To me, this is immediately problematic as the people in question were already favoured by access to the best education possible, in all likelihood because of, yes, inherent aptitude, but also because of the best schools they were able to attend due to their family’s financial privilege, whether it be the cause of living in a nice neighborhood with a better local school, or the ability to pay for a private school and exam review courses and the like.

Does this mean that people from lower quality schools never achieve the same thing? Of course not, but while I salute the women for knowing what they wanted and achieving it, but to insist that it had absolutely nothing to do with social advantages is foolish. Moreover, the implication that anyone who works in a shop or some other working class position is somehow unmotivated and less accomplished than these women is insulting.

Yes, perhaps the individuals to whom this person referred consider themselves capable of greater things, but they both haven’t quite decided what that is, nor seen the kinds of opportunities (often provided by familial or school connections) that might suggest a particular line. These are people who do genuinely have to start at the bottom, of whatever industry or industries they think might being them the most enjoyment. And, particularly in an economic climate where millions of people are unemployed, the competition for the few positions available is going to be steep.

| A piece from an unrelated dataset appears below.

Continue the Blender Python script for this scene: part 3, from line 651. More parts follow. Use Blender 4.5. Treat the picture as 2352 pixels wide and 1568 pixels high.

In the meantime, of course, people have to eat. (This is leaving aside, for the moment, the idea that some people might actually want to work in a shop, with perhaps the aim of having their own some day). Success, in this case, would be finding the money to pay for basic necessities and having enough left over for a satisfying social life.

Additionally, of course, everyone defines success and accomplishment differently. Not all accomplishment has to cost thousands of (insert appropriate currency here). Some goals are more personal – traveling, creating art, self-edification, buying property, having a family, etc. And although society at large likes to have an easy way of judging the success of other people, bank balance and the job title on a business card seem ultimately quite shallow.

While I do hope that one day we live in a society where everyone truly does have equal opportunity to achieve whatever dream they have for themselves, and there isn’t such a gross gap between the highest and lowest earners in society (there is no reason for anyone in the West to live below the poverty line. Not when CEOs could drop their salary by half, still be millionaires, and all of their employees could make 10K more per annum), any estimation of accomplishment and success, of oneself or others, should take into account both what that person wants for themselves, and where they’re starting from. It’s a lot harder to reach the top from the bottom than from the middle.

Or maybe we shouldn’t judge at all. But then, I suppose we need things to admire in others to inspire ourselves.